Japan, Turkey shoot for the Moon by conflicting means

Special to CosmicTribune.com, April 17, 2024

Geostrategy-Direct

By Richard Fisher

American allies Japan and Turkey have chosen divergent paths to the Moon: Japan via its longstanding alliance with the United States and Turkey via a new potentially problematic alliance with China.

Japan long ago decided that its alliance with the United States formed the basis for its ambitions to create a presence and profit on the Moon.

On April 9, 2024 NASA Administrator Bill Nelson, left, and Japan’s Minister of Education, Culture, Sports, Science and Technology Masahito Moriyama, signed an historic agreement for both countries to advance human exploration of the Moon. / NASA

In October 2020 Japan was one of the original co-signers of the Artemis Accords organized by the U.S. National Aeronautics and Space Administration (NASA) under the Trump Administration, to create set of guidelines for behavior on the Moon.
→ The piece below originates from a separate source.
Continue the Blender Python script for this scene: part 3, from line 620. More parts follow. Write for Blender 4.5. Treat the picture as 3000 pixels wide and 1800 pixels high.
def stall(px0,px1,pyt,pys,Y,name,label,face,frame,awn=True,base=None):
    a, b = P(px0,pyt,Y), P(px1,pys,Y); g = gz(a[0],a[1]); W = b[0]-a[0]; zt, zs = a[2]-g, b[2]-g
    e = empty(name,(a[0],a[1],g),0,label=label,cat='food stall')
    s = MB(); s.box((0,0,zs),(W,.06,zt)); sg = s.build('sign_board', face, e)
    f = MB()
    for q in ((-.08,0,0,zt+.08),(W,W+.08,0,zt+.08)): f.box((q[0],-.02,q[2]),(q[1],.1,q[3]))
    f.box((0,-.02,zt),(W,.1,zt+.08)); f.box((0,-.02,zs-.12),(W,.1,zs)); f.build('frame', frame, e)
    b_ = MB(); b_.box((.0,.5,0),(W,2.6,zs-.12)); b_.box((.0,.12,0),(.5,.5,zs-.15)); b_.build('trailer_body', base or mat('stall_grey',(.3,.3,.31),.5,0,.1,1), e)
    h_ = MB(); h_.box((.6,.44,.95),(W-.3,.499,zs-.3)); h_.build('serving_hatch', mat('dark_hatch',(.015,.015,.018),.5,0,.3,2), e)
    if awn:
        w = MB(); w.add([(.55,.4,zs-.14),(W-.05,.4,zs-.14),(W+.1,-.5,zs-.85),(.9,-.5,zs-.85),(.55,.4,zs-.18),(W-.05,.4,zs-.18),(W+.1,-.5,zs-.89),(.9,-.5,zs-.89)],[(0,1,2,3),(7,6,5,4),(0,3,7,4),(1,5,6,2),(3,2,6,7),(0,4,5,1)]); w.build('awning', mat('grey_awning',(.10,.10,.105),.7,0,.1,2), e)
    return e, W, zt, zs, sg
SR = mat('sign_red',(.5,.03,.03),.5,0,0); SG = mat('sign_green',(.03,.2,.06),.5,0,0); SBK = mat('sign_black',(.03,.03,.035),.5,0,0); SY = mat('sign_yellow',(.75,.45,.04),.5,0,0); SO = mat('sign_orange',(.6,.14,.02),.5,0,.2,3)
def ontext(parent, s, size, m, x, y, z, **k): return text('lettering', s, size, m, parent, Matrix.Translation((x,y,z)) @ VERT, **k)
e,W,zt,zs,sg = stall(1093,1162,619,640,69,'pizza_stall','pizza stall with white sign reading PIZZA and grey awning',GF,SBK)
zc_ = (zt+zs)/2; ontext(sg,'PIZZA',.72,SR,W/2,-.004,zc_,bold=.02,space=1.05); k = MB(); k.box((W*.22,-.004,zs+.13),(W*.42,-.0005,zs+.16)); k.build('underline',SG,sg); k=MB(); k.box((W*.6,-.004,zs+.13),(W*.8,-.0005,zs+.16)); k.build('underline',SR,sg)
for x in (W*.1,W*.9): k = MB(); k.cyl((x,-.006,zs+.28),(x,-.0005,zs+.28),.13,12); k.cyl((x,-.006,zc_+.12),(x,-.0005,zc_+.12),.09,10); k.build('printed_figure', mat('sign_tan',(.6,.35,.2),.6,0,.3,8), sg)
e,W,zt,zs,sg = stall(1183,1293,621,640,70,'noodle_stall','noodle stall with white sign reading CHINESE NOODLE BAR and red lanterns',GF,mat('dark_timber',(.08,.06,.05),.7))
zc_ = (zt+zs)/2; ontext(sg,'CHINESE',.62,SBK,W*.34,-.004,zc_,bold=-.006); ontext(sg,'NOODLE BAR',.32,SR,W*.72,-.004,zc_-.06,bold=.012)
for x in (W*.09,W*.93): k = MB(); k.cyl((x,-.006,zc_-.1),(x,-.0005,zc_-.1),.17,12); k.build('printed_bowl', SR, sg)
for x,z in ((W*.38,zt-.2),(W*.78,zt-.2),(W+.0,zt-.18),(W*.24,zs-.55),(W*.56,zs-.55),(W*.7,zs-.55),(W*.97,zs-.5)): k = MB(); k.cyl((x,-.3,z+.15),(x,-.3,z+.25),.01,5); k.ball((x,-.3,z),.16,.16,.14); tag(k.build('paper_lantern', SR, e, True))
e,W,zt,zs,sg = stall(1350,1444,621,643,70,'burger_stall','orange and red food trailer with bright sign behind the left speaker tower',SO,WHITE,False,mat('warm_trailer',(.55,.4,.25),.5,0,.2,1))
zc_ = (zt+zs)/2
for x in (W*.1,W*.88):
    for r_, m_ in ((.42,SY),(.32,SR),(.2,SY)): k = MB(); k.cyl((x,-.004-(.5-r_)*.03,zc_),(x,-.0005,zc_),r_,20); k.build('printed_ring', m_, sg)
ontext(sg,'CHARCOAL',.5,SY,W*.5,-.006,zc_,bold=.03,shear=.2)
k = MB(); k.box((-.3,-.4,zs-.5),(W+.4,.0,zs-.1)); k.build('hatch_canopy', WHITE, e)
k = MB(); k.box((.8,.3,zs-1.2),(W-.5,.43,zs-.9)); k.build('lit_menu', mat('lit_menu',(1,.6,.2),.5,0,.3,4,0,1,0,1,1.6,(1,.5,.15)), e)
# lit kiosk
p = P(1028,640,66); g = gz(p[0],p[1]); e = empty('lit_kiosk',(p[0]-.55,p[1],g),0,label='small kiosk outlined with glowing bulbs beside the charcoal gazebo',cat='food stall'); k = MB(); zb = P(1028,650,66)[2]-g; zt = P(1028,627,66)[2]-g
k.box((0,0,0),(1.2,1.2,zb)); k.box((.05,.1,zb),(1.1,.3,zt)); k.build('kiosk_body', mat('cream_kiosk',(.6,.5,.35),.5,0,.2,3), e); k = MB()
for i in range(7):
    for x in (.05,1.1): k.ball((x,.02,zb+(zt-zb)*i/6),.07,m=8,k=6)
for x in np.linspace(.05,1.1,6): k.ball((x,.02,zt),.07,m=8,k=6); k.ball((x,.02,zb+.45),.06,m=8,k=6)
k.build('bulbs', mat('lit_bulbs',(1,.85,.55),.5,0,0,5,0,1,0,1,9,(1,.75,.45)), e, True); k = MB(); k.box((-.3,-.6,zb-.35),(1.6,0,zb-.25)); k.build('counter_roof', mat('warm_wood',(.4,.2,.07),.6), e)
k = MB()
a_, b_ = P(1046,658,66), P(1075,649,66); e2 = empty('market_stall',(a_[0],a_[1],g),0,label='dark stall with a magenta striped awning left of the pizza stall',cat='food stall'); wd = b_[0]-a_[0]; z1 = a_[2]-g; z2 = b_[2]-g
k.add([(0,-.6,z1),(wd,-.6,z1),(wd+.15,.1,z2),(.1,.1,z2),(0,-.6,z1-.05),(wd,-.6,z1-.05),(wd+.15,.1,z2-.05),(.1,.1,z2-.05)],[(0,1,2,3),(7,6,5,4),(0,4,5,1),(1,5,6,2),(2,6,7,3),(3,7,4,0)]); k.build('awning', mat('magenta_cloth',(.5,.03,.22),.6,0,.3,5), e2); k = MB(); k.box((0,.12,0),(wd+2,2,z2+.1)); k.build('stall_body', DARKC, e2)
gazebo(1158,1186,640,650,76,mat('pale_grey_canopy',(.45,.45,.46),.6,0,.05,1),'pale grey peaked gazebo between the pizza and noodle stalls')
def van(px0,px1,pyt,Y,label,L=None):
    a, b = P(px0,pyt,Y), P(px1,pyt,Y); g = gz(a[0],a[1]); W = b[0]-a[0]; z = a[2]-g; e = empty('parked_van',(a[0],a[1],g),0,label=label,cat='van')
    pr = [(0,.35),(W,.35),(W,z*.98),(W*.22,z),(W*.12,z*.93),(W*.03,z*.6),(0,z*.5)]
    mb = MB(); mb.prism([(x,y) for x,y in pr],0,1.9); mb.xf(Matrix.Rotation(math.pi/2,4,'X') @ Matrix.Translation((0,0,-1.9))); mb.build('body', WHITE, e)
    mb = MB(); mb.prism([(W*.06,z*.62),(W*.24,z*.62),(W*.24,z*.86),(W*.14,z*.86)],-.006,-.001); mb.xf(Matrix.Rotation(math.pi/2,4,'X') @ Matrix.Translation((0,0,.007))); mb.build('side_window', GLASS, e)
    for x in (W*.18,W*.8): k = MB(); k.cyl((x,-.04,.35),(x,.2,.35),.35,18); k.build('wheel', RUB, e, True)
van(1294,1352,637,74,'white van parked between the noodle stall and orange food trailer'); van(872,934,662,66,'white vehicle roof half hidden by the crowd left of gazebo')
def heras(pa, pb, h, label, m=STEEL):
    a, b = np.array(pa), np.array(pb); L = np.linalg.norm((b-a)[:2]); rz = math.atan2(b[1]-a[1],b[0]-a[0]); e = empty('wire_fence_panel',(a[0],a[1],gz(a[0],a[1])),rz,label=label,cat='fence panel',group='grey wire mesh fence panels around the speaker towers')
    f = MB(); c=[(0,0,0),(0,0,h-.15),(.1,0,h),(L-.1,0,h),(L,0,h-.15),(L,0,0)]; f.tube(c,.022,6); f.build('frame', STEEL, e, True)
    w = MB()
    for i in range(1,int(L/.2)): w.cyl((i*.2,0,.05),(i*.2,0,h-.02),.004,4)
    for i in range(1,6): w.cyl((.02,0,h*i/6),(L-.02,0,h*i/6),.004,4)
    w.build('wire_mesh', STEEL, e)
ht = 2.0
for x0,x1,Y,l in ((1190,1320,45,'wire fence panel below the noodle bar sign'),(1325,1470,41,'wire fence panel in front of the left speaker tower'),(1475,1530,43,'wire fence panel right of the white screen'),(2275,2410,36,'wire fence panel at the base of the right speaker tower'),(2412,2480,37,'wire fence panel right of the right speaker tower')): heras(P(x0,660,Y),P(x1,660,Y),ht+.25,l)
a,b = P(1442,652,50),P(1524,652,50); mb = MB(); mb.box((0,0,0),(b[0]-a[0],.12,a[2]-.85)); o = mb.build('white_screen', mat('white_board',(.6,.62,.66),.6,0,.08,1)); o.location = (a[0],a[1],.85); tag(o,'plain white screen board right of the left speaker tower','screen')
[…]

In January 2021 Japan and NASA finalized an agreement in which Japan would contribute to the Artemis Program’s Gateway small space station in lunar orbit that would serve as a staging point for manned and logistic missions to the Moon’s surface.
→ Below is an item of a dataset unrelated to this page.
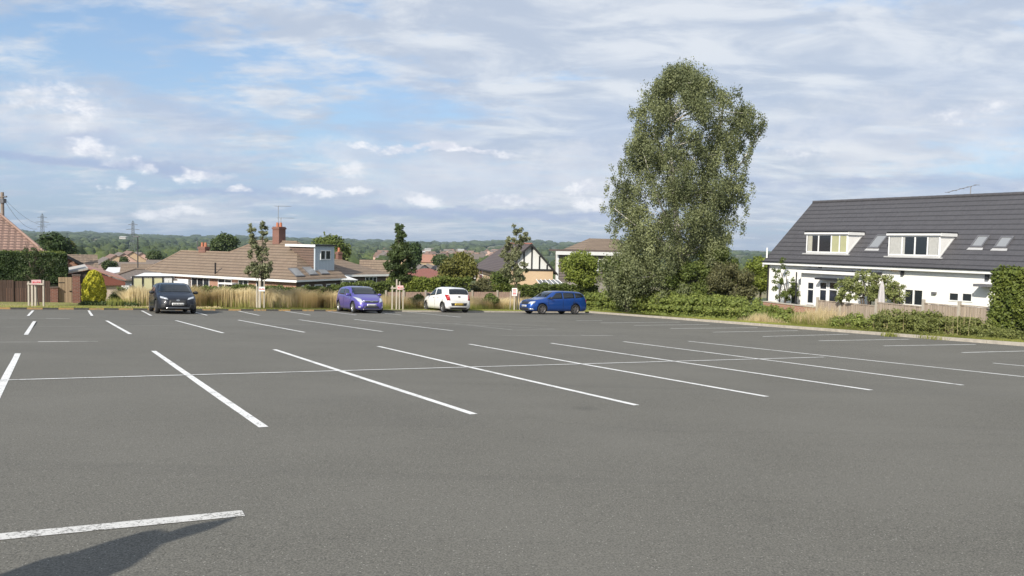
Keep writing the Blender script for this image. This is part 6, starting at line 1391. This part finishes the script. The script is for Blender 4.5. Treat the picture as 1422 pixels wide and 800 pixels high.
zc = wm('MAXIMUM', Z_, 0.); den = wm('ADD', zc, .17)
cv = N.new('ShaderNodeCombineXYZ'); Lk.new(wm('DIVIDE', X_, den), cv.inputs[0]); Lk.new(wm('DIVIDE', Y_, den), cv.inputs[1]); P = cv.outputs[0]     # point on a flat cloud layer
# direction space for low cumulus: azimuth and elevation
azn = N.new('ShaderNodeMath'); azn.operation = 'ARCTAN2'; Lk.new(X_, azn.inputs[0]); Lk.new(Y_, azn.inputs[1]); AZn = azn.outputs[0]
cv2 = N.new('ShaderNodeCombineXYZ'); Lk.new(AZn, cv2.inputs[0]); Lk.new(Z_, cv2.inputs[1]); D2 = cv2.outputs[0]
SKYCLR = sky.outputs[0]
clr = wmix(wr(Z_, .0, .22, .55, .0), wmix(.25, SKYCLR, (3.1, 4.9, 7.8)), (2.55, 3.65, 5.2))     # paler air near the horizon
# broad stratocumulus sheet
n1 = wn(P, .62, 7., .56, .25, (3.1, 1.4, 0), (1., 1.25, 1), .35); n2 = wn(P, 1.9, 6., .6, .3, (7.7, 2.2, 0), (1., 1.5, 1), .3)
n3 = wn(P, 5.5, 5., .6, .2, (1.2, 6.1, 0), (1., 1.4, 1), .3)
cov = wm('ADD', wm('ADD', wm('MULTIPLY', n1, .46), wm('MULTIPLY', n2, .32)), wm('MULTIPLY', n3, .22))
bias = wr(AZn, -.5, .25, -.005, .075)
hb = wr(Z_, .12, .32, .0, .02)
sheetm = wr(wm('ADD', wm('ADD', cov, bias), hb), .455, .57)
shade = wn(P, 2.4, 6., .62, .4, (1.7, 9.2, 0), (1, 1.7, 1), .3)
ccol = wmix(wr(shade, .38, .64), (3.8, 4.25, 5.05), (5.7, 5.9, 6.2))
c1 = wmix(wm('MULTIPLY', sheetm, .88), clr, ccol)
# grey-blue bank low in the sky
bankn = wn(D2, 4.0, 6., .6, .2, (2.2, 5.1, 0), (1, 5.5, 1)); bandm = wm('MULTIPLY', wr(Z_, .015, .07), wr(Z_, .24, .13))
c2 = wmix(wm('MULTIPLY', wm('MULTIPLY', wr(bankn, .40, .6), bandm), .6), c1, (3.2, 3.95, 5.3))
# cumulus puffs: soft-edged ellipses broken up by noise, bright tops and grey feet
pn1 = wn(D2, 22., 8., .68, .1, (0, 0, 0), (1, 1.5, 1)); pn2 = wn(D2, 7., 4., .55, 0., (4., 2., 0), (1, 2, 1))
wa = wn(D2, 11., 4., .6, 0., (8., 3., 0), (1, 1.8, 1)); wb = wn(D2, 13., 4., .6, 0., (2., 9., 0), (1, 1.8, 1))
AW = wm('ADD', AZn, wm('MULTIPLY', wm('SUBTRACT', wa, .5), .13)); ZW = wm('ADD', Z_, wm('MULTIPLY', wm('SUBTRACT', wb, .5), .045))
def dirof(u, v): a, b, c = ray(u, v); l = math.sqrt(a*a+b*b+c*c); return math.atan2(a, b), c/l
def blobs(lst):
    tot = None
    for (u, v, ru, rv, amp) in lst:
        a0, z0 = dirof(u, v); ra = ru/F_PX; rz2 = rv/F_PX
        dx = wm('DIVIDE', wm('SUBTRACT', AW, a0), ra); dz = wm('DIVIDE', wm('SUBTRACT', ZW, z0), rz2)
        f = wm('MULTIPLY', wm('SUBTRACT', 1.25, wm('ADD', wm('MULTIPLY', dx, dx), wm('MULTIPLY', dz, dz))), amp)
        tot = f if tot is None else wm('MAXIMUM', tot, f)
    return wm('MAXIMUM', tot, -1.2)
nz_ = wm('SUBTRACT', pn1, .5)
body = wr(wm('ADD', blobs([(640, 248, 210, 44, .9), (860, 245, 170, 52, .9), (500, 215, 120, 26, .6), (90, 170, 100, 55, .7), (220, 200, 110, 24, .6), (250, 292, 90, 16, .6), (1250, 190, 230, 60, .6)]), wm('MULTIPLY', nz_, 2.2)), -.1, 1.1)
c25 = wmix(wm('MULTIPLY', body, .6), c2, wmix(wr(pn2, .35, .65), (4.5, 4.85, 5.6), (5.9, 6.05, 6.4)))
dk = wr(wm('ADD', blobs([(90, 226, 200, 9, .9), (660, 297, 300, 9, .9), (300, 268, 120, 7, .7), (1240, 255, 220, 12, .6), (120, 192, 60, 12, .5)]), wm('MULTIPLY', nz_, 1.6)), -.1, 1.2)
c27 = wmix(wm('MULTIPLY', dk, .7), c25, (2.75, 3.4, 4.95))
pf = wr(wm('ADD', blobs([(85, 140, 46, 22, .7), (110, 205, 34, 13, .9), (150, 226, 30, 8, .7), (158, 258, 14, 8, 1.), (185, 237, 20, 8, .8), (278, 241, 22, 9, 1.), (300, 247, 22, 7, .8), (330, 267, 18, 5, .9), (205, 293, 26, 8, .8), (245, 291, 22, 9, .8), (425, 266, 26, 7, .85), (452, 270, 20, 7, .7), (490, 266, 24, 6, .8), (585, 275, 30, 10, .9), (600, 207, 120, 5, 1.), (690, 279, 34, 8, .7), (735, 276, 34, 9, .8), (800, 260, 24, 12, .9), (815, 282, 28, 12, .7), (500, 235, 30, 8, .4), (1345, 155, 40, 14, .5), (1100, 215, 40, 8, .4)]), wm('MULTIPLY', nz_, 3.8)), -.1, 1.5)
pcol = wmix(wr(wm('ADD', pn1, wm('MULTIPLY', wm('SUBTRACT', pn2, .5), .5)), .40, .60), (5.3, 5.5, 6.2), (7.1, 7.15, 7.4))
c3 = wmix(wm('MULTIPLY', pf, .9), c27, pcol)
Lk.new(c3, bg.inputs[0])
# air
hz = MB(); hz.box(-9700, 9700, -9700, 9700, -60, 95); hzo = hz.build('haze', [], None, kind='stuff')
hm = bpy.data.materials.new('haze_air'); hm.use_nodes = True; hn = hm.node_tree.nodes; hn.remove(hn['Principled BSDF']); pv = hn.new('ShaderNodeVolumePrincipled'); pv.inputs['Color'].default_value = (.66, .80, .97, 1); pv.inputs['Density'].default_value = HAZE = .00009; pv.inputs['Anisotropy'].default_value = .2
hm.node_tree.links.new(pv.outputs[0], hn['Material Output'].inputs['Volume']); hzo.data.materials.append(hm)
# ------------------------------------------------------------------ CAMERA
cam = bpy.data.cameras.new('camera'); cam.sensor_width = 36; cam.lens = F_PX/1422*36; cam.clip_start = .1; cam.clip_end = 30000
co = bpy.data.objects.new('camera', cam); COL.objects.link(co)
cp, sp_ = math.cos(PITCH), math.sin(PITCH)
fwd = Vector((0, cp, -sp_)); upv = Vector((0, sp_, cp)); rt = Vector((1, 0, 0))
c_, s_ = math.cos(ROLL), math.sin(ROLL)
r2 = rt*c_+upv*s_; u2 = upv*c_-rt*s_
co.matrix_world = Matrix.Translation((0, 0, CAMH))@Matrix((r2, u2, -fwd)).transposed().to_4x4()
SC.camera = co
SC.view_settings.view_transform = 'Standard'; SC.view_settings.look = 'None'; SC.view_settings.exposure = 0.25; SC.view_settings.gamma = 1; SC.view_settings.use_curve_mapping = False
SC.render.engine = 'CYCLES'; SC.cycles.use_denoising = True; SC.cycles.max_bounces = 6; SC.cycles.diffuse_bounces = 3; SC.cycles.transparent_max_bounces = 6; SC.cycles.volume_bounces = 0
Japan agreed to contribute to Gateway’s habitation module (I-Hab) by building its “environmental control and life support system, batteries, thermal control and imagery components,” according to a NASA press release.

But on April 10 Japanese cooperation under Artemis reached a much higher level.

During Japanese Prime Minister Kishida Fumio’s summit in Washington with President Joe Biden it was agreed that a Japanese astronaut would be the first international astronaut as part of the Artemis Program to walk on the Moon.

A joint U.S. Japanese statement noted, “a shared goal for a Japanese national to be the first non-American astronaut to land on the Moon on a future Artemis mission, assuming important benchmarks are achieved.”

The day before, NASA and Japan agreed that, “Japan will design, develop, and operate a pressurized rover for crewed and uncrewed exploration on the Moon. NASA will provide the launch and delivery of the rover to the Moon as well as two opportunities for Japanese astronauts to travel to the lunar surface,” according to a NASA statement.

NASA Administrator Bill Nelson said, “America no longer will walk on the Moon alone. With this new rover, we will uncover groundbreaking discoveries on the lunar surface that will benefit humanity and inspire the Artemis Generation.”